Q. What are the main benefits to firms of centralising their data?
A. Leveraging a central infrastructure frees up a lot of time and resources because firms no longer need to do so much of the work inhouse.
It also enables firms to access services that they could not otherwise, such as new network optimisation services. Two firms know what their positions are facing each other, but they do not know what the other’s positions are with a third counterparty. There could be one side of trades between the three parties that would shrink all the redundant risk. This can only be known by an entity with a central view of all the risk.
Q. How might an integrated risk management approach help firms manage IM requirements under UMR?
A. Firms that have to post IM will almost certainly have to use Acadia because it is the place where everyone submits their IM. But firms have a choice whether to compute those sensitivities themselves, or to ask Acadia to do it. Acadia can handle all the necessary computations related to IM as well as the capital calculation for a far lower price than they could manage it internally. Outsourcing is cost effective because of the shared costs of market data, infrastructure and data standards. And it allows firms to focus on the areas of risk management that are most relevant to the institution’s business model.
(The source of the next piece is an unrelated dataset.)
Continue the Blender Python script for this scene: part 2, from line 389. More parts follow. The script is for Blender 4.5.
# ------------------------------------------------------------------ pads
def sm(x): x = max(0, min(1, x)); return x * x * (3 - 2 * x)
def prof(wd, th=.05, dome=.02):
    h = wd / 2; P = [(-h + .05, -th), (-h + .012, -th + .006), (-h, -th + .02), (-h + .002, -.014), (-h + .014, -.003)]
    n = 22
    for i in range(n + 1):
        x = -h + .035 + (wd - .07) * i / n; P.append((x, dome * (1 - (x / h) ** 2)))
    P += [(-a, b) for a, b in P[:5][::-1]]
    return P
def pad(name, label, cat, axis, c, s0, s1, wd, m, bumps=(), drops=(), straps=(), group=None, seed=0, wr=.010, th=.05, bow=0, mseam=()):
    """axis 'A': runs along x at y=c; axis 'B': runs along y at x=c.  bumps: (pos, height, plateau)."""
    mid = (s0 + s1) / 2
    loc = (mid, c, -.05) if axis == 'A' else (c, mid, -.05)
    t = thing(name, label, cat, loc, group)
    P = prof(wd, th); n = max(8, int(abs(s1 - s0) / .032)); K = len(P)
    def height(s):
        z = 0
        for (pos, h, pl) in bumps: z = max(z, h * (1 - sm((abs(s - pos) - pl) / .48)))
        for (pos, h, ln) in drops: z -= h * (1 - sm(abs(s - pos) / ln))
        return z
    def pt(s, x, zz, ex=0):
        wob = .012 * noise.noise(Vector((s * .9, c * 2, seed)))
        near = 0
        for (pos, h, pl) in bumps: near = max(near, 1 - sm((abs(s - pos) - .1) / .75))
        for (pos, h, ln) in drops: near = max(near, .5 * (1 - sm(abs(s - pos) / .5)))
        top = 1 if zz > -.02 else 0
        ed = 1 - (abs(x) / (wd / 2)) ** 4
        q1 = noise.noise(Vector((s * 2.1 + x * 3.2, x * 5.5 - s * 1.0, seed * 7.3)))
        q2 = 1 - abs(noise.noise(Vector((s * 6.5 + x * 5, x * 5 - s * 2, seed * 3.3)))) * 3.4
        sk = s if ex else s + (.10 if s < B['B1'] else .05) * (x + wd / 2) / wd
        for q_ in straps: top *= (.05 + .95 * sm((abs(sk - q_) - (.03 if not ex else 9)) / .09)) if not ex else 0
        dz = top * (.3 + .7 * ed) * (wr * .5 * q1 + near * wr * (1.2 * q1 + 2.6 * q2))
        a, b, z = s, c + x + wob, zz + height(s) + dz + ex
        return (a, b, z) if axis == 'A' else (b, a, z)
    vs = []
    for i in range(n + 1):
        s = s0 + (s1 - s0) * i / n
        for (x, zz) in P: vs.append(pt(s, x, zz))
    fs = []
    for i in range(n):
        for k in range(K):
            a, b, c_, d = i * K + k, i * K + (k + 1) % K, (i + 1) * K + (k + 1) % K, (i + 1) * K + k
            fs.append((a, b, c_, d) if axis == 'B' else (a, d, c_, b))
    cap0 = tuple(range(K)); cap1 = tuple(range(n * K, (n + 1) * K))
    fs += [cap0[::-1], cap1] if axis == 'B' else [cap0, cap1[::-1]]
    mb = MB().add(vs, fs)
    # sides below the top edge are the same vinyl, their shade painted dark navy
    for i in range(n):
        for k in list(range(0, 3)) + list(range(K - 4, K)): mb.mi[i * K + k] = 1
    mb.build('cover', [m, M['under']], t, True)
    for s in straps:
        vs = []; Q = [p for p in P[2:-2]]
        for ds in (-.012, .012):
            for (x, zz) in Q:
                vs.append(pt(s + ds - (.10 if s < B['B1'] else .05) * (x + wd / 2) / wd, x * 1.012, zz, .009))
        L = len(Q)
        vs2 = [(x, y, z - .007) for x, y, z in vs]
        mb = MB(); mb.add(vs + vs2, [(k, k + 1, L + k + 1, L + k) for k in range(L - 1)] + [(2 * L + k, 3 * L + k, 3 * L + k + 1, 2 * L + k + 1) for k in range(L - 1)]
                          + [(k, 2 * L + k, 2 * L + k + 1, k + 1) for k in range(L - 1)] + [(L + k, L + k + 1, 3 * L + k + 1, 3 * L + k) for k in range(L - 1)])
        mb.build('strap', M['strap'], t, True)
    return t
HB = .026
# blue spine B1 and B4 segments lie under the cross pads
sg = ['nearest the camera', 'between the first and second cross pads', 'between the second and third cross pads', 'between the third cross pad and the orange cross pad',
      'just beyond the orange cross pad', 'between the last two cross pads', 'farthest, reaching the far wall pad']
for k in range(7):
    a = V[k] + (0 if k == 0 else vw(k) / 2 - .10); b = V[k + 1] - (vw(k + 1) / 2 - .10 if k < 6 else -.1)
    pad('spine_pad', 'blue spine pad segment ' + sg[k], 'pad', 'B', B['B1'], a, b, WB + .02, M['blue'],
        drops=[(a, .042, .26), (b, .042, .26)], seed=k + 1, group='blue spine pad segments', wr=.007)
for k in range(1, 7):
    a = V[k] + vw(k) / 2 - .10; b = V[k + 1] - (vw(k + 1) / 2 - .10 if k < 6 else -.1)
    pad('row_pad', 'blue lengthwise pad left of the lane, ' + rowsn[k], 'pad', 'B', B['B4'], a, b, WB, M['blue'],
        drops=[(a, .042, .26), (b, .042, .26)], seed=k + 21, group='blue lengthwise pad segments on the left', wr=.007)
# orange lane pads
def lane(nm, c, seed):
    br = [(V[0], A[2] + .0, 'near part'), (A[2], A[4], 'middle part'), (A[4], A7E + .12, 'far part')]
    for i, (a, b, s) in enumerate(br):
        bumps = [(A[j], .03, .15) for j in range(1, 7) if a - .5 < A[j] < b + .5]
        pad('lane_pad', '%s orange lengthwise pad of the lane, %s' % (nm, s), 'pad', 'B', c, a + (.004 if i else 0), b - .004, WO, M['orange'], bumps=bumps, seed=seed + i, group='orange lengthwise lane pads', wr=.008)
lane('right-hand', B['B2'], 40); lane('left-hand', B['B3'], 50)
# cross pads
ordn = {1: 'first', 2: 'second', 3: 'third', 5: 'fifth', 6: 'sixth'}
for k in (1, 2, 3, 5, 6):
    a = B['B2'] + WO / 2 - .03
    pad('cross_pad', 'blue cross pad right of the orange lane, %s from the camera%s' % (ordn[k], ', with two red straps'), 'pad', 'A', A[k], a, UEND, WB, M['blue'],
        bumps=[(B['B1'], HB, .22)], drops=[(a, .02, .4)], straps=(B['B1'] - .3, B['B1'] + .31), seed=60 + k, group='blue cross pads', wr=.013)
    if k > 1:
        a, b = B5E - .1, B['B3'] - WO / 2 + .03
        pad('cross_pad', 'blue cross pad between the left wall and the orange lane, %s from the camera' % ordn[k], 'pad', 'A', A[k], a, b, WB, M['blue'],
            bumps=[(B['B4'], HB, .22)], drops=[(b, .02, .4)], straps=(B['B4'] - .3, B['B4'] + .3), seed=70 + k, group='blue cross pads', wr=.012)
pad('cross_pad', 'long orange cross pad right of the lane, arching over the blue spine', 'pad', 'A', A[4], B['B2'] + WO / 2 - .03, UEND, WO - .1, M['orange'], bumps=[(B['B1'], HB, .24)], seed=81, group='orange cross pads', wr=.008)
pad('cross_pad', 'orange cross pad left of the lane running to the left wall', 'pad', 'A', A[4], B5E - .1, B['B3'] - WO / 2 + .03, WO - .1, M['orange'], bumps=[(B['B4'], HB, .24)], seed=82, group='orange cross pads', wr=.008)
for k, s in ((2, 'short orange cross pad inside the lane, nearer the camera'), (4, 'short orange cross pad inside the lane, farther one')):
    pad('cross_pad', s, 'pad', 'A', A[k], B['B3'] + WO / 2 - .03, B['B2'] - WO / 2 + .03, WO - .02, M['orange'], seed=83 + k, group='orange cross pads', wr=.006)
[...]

Once the data has been centralised, it can be used in many different ways through the trade lifecycle management, from IM to Variation Margin (VM) to computing capital. Firms do not have to do that themselves anymore. It took a while but there is now sufficient maturity in risk models, data, computation and information security, as well as the appetite for firms to outsource within an infrastructure they can trust.
Q. What is one piece of advice you have for our readers for improving risk management in 2022?
A. Optimise, because everybody else is doing it. Get rid of redundant risk, capital, IM and VM. For the last ten years the industry has been responding to regulatory change. Now that the environment is more stable, the next five to ten will be about how to best steer and optimise in the presence of this new regulatory environment.